I needed to vent so I created a blog. I really think that life is getting to me. I am so frustrated with everyone and everything around me. Between school, my family life, trying to lose that everlasting 20 lbs.,I'm a little annoyed. Okay, I'm a lot annoyed. I was apprehensive about creating a blog in the first place because I feel as if nothing significant is going on in my life right now...or ever!
I'm just going to freestyle some of the immediate problems that are on my mind.

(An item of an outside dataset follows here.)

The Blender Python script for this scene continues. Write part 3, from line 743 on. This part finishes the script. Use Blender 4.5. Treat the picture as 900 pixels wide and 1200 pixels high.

I'm upset that he's not responding to my messages
upset that its taking so long to lose weight
upset that its taking so long to graduate
upset about being overweight
upset that i never have money
upset about all the boring bullshit I'm learning in school
upset that my mother's husband is bullshitting
upset that I have nothing going on in my life right now
upset that females hate
upset that its so hard to find genuine people
upset that i can't just settle for making friends with the people i know right now
upset that I'm not as motivated as I should be
upset about all of the stupid rules of dating
upset about the way I blew up at someone this week

I know that some of my problems are partially my fault, but I don't know how to go about changing my attitude or behavior.
Sometimes I hate to go on and on about my problems because life could be a lot worse, but the fact that things indeed could be alot worse also upsets me.
I've been hostile to people lately because I'm tired of people taking advantage of me. I'm tired of people talking to me however they want to. I'm tired of the rudeness and the bullshit. I guess I've just been letting people get to me and I'm tired to feeling lonely. I guess if so many things about people annoy me, I would be lonely.